Does Valentine's Day revolve around a canned greeting card and as many overpriced roses as you can carry? Or just expensive jewelry and chocolate?
Countless stressed men will be scurrying around with armloads of these clichéd gifts this weekend, fear of the doghouse clouding any meaningful thought on the matter. Nobody is saying that spending time with your significant other or expressing love are wrong, but is a scripted act of anticipated affection really the answer?
No, says New York-based life coach Jay Cataldo, who is leading a movement to trash Valentine's Day in favor of more personalized expressions of meaningful feeling and sincere emotion.
"The biggest problem with Valentine's Day is that you can't really be romantic when being romantic is completely expected," Cataldo said. "So the expectations behind the holiday doom it to failure."
That's why Cataldo has advanced the idea of a new, personalized holiday to mitigate expectations or excessive fanfare motivated by the fear of being compared to someone else.

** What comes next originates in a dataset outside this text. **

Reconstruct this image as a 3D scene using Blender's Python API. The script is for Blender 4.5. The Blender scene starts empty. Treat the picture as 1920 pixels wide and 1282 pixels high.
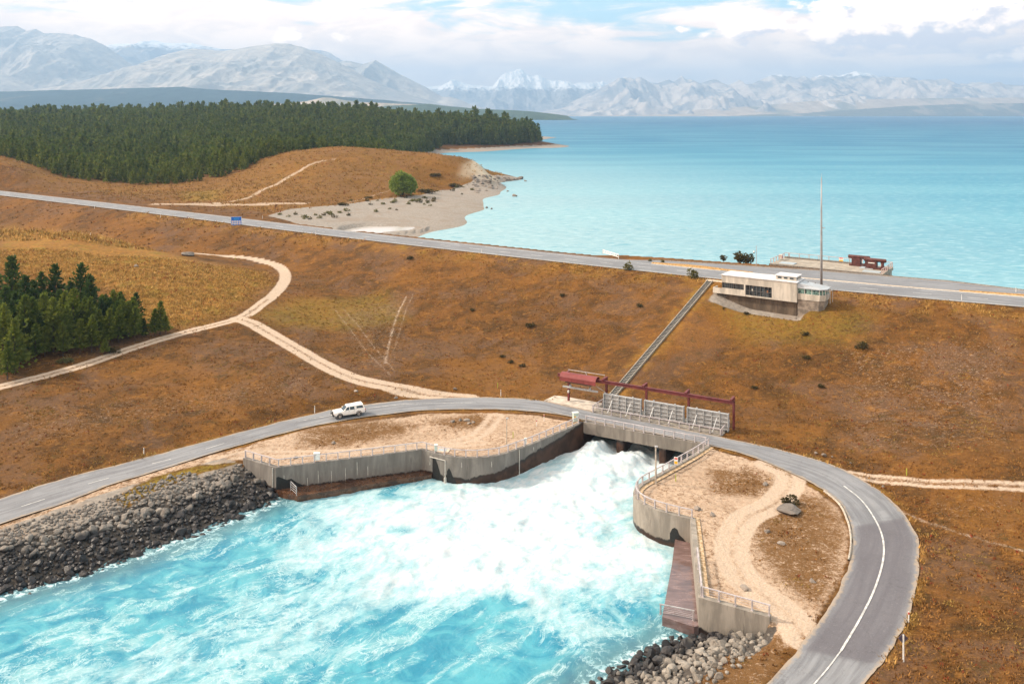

Each year, it would be celebrated on a different day of the creator's choosing in order to do away with the traditional predictability of Valentine's Day.
That would be just fine with Allie Strong, a sophomore majoring in retail merchandising at the University of Minnesota.
"I would prefer the day to be a random day throughout the year because I would rather something come ... out of the blue rather than be given a Hallmark holiday, Valentine's Day card and a box of chocolates," Strong said.
College students in general tend to be skeptical of the exploitation of love for profit and question the inherent value of such a holiday.